Reste qu'on ne peut se départir d'une certaine frustration. On l'a dit, notre auteur est devenu un « faiseur » hors pair, sans conteste l'une des toutes meilleures plumes françaises. Zoulou Kingdom est un bon bouquin, un roman qui se lit avec grand plaisir, pour peu qu'on agrée avec le postulat de départ assez tiré par les cheveux (mais après tout, pas davantage que l'idée d'une invasion martienne, non ?). Pour peu qu'on oublie, aussi, quelques poncifs agaçants propres aux choix de l'époque victorienne comme toile de fond et quelques personnages un tantinet caricaturaux. Pour l'écrire, il ne fait pas de doute que l'auteur a intégré une documentation impressionnante (à ce titre, l'appendice en fin d'ouvrage, « Sources historiques et inspirations diverses », est passionnant). Un travail préparatoire considérable pour un roman qui, au final, ne sort pas réellement du tout venant du très bon divertissement. Christophe Lambert est un auteur pressé. Il va vite. Trop, peut-être. Il pose ici beaucoup de personnages. Avec talent, certes, mais certains n'en sont pas moins guère plus qu'esquissés. C'est dommage. De même, l'ensemble du matériel accumulé pour l'écriture du roman aurait pu laisser croire à davantage d'ampleur. Il ne s'agit pas de faire long par plaisir. Non. Simplement de prendre le temps de davantage caractériser, afin d'impliquer le lecteur.
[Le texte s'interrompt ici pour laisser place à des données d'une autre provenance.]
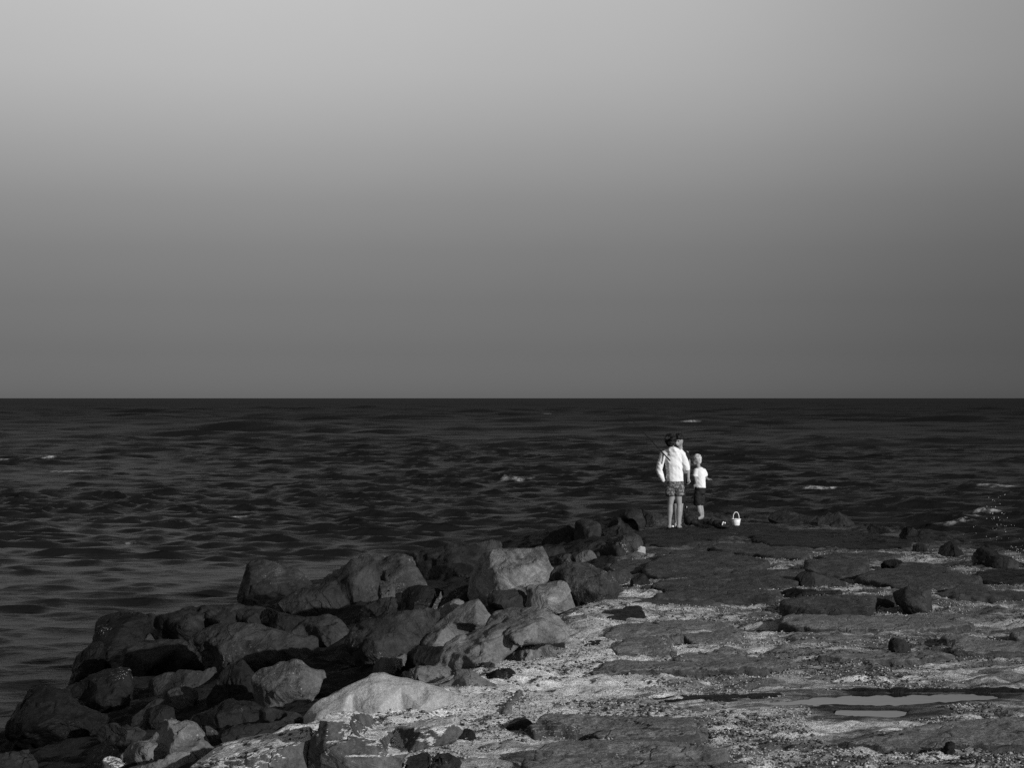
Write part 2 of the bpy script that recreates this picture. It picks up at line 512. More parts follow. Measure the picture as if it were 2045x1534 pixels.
def build_sea():
    r1 = np.concatenate([np.geomspace(18.0, 46.0, 330)[:-1], np.geomspace(46.0, 700.0, 880)[:-1], np.geomspace(700.0, 3000.0, 330)])
    r2 = np.geomspace(3000.0, 30000.0, 60)[1:]
    Rr = np.concatenate([r1, r2])
    nc = 280
    th = np.linspace(-R(19), R(19), nc)
    nr = len(Rr)
    dr = np.gradient(Rr)
    DD = np.repeat(Rr, nc)
    X0 = (Rr[:, None] * np.tan(th)[None, :]).ravel()
    drr = np.repeat(dr, nc)
    z = np.zeros_like(X0); dx = np.zeros_like(X0); dy = np.zeros_like(X0)
    # shelter behind the jetty on the near left
    calm = sstep(62, 36, DD + 6 * np.sin(X0 * 0.21 + 1.0) + 0.8 * np.minimum(X0, 0)) * sstep(2.5, -1.5, X0)
    r = np.random.default_rng(11)
    N = 120
    lam = np.exp(np.linspace(math.log(0.38), math.log(7.0), N)) * r.uniform(0.96, 1.04, N)
    mean_dir = R(-99)      # travelling towards the camera, a touch to the left
    X32 = X0.astype(np.float32); D32 = DD.astype(np.float32)
    for L in lam:
        spread = R(32) if L < 1.2 else R(20)
        a = mean_dir + r.normal(0, 1) * spread
        k = 2 * math.pi / L
        kx, ky = math.cos(a) * k, math.sin(a) * k
        slope = 0.060 * math.exp(-(max(L, 1.1) - 1.1) ** 2 / 1.3) + 0.011 * math.exp(-(L - 3.6) ** 2 / 4.0)
        amp = slope / k * r.uniform(0.6, 1.4)
        w = np.clip((L / drr - 1.8) / 2.0, 0, 1)
        w = w * (1 - calm * (0.92 if L > 3.0 else 0.45))
        ph = (kx * X32 + ky * D32 + r.uniform(0, 6.28)).astype(np.float32)
        c, s_ = np.cos(ph), np.sin(ph)
        z += amp * w * c
        dx -= 1.0 * amp * w * s_ * math.cos(a)
        dy -= 1.0 * amp * w * s_ * math.sin(a)
    # longer seas, told apart only far out
    for L in np.geomspace(4.0, 60.0, 40):
        a = R(-97) + r.normal(0, 1) * R(24)
        k = 2 * math.pi / L
        w = np.clip((L / drr - 1.8) / 2.0, 0, 1) * sstep(62, 210, DD)
        ph = (math.cos(a) * k * X32 + math.sin(a) * k * D32 + r.uniform(0, 6.28)).astype(np.float32)
        amp = 0.034 / k * r.uniform(0.6, 1.4) * min(1.0, 12.0 / L)
        z += amp * w * np.cos(ph)
        dy -= amp * w * np.sin(ph) * math.sin(a)
    # short wind ripples, patchy, over the sheltered water
    pat = np.clip(0.75 + 0.9 * fbm(np.stack([X0 * 0.16, DD * 0.42, np.zeros_like(X0)], -1), 3, 43), 0.1, 2.0)
    for L in np.geomspace(0.40, 1.7, 26):
        a = R(-92) + r.normal(0, 1) * R(15)
        k = 2 * math.pi / L
        w = np.clip((L / drr - 1.8) / 2.0, 0, 1) * calm * pat
        ph = (math.cos(a) * k * X32 + math.sin(a) * k * D32 + r.uniform(0, 6.28)).astype(np.float32)
        amp = 0.055 / k * r.uniform(0.6, 1.4)
        z += amp * w * np.cos(ph)
        dy -= amp * w * np.sin(ph) * math.sin(a)
    # gustiness: groups of higher waves
    g = 1.0 + 0.45 * fbm(np.stack([X0 * 0.045, DD * 0.03, np.zeros_like(X0)], -1), 2, 3)
    z *= g
    foam = np.zeros_like(X0)
    fn = fbm(np.stack([X0 * 3.2, DD * 2.2, np.zeros_like(X0)], -1), 4, 88, 0.7)
    for (x, y, hw, hd, lift) in FOAM:
        hw *= 0.6; hd *= 0.6; lift *= 0.5
        D = F * (ZC - WATER) / (y - HY)
        xx = (x - CX) * D / F
        q = ((X0 - xx) / hw) ** 2 + ((DD - D) / hd) ** 2
        foam = np.maximum(foam, sstep(0.25, 0.62, np.exp(-q * 0.8) * (0.85 + 0.9 * fn)))
        z += lift * np.exp(-((X0 - xx) / (hw * 1.7)) ** 2 - ((DD - D) / (hd * 1.1)) ** 2)
    # the swell breaking against the right side of the jetty
    for (x, y, wx, wd, h) in ((1850, 1008, 1.4, 1.0, 0.14), (1990, 1040, 2.2, 1.0, 0.2), (1700, 1012, 1.8, 1.0, 0.06), (2040, 1085, 1.2, 0.8, 0.1)):
        D = F * (ZC - WATER) / (y - HY); xx = (x - CX) * D / F
        z += h * np.exp(-((X0 - xx) / wx) ** 2 - ((DD - D + 0.3 * (X0 - xx)) / wd) ** 2)
    co = np.stack([X0 + dx, DD + dy, WATER + z], -1)
    me = grid_mesh('sea', co, nr, nc)
    at = me.attributes.new('foam', 'FLOAT', 'POINT')
    at.data.foreach_set('value', foam.astype(np.float32))
    at = me.attributes.new('calm', 'FLOAT', 'POINT')
    at.data.foreach_set('value', calm.astype(np.float32))
    at = me.attributes.new('far', 'FLOAT', 'POINT')
    at.data.foreach_set('value', sstep(math.log(70), math.log(1500), np.log(DD)).astype(np.float32))
    b = NB('sea_water')
    tc = b.n('ShaderNodeTexCoord')
    v = tc.outputs['Object']
    fo = b.n('ShaderNodeAttribute', attribute_name='foam').outputs['Fac']
    ca = b.n('ShaderNodeAttribute', attribute_name='calm').outputs['Fac']
    fo = b.math('MULTIPLY', fo, b.rng(b.noise(v, 5, 6, 0.75), 0.40, 0.60, 0.0, 1.0))
    col = b.mix(fo, 0.010, 0.46)
    cc = b.n('ShaderNodeCombineColor', {0: col, 1: col, 2: col})
    b.set('Base Color', cc.outputs[0])
    fa = b.n('ShaderNodeAttribute', attribute_name='far').outputs['Fac']
    b.set('Roughness', b.mix(fo, b.mix(ca, b.mix(fa, 0.30, 0.60), 0.19), 0.8))
    b.set('IOR', 1.055)
    mp = b.n('ShaderNodeMapping', {'Vector': v, 'Scale': (0.75, 1.35, 1.0)})
    h1 = b.noise(mp.outputs[0], 0.55, 7, 0.62, 0.3)
    h2 = b.noise(mp.outputs[0], 4.2, 5, 0.6, 0.2)
    h = b.math('ADD', b.math('MULTIPLY', h1, b.mix(ca, 0.22, 0.06)), b.math('MULTIPLY', h2, b.mix(ca, 0.06, 0.06)))
    b.bump(b.math('MULTIPLY', h, b.mix(fa, 1.0, 0.35)), 1.0, 0.6)
    o = link('sea', me, b.m)
    tag(o, 'dark choppy open sea with scattered whitecaps out to the horizon', kind='structure')
    return o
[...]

Zoulou Kingdom est une tempête. On le prend en pleine tronche, ça souffle fort et on en ressort sacrément ébouriffé. Mais ce n'est pas encore un ouragan. Avec sa gestation, ses origines, ses flux et reflux, ses périodes de calmes succédant à la folie furieuse, son développement, sa vie, en somme. Alors monsieur Lambert, à quand votre cyclone ? Bientôt, sans doute.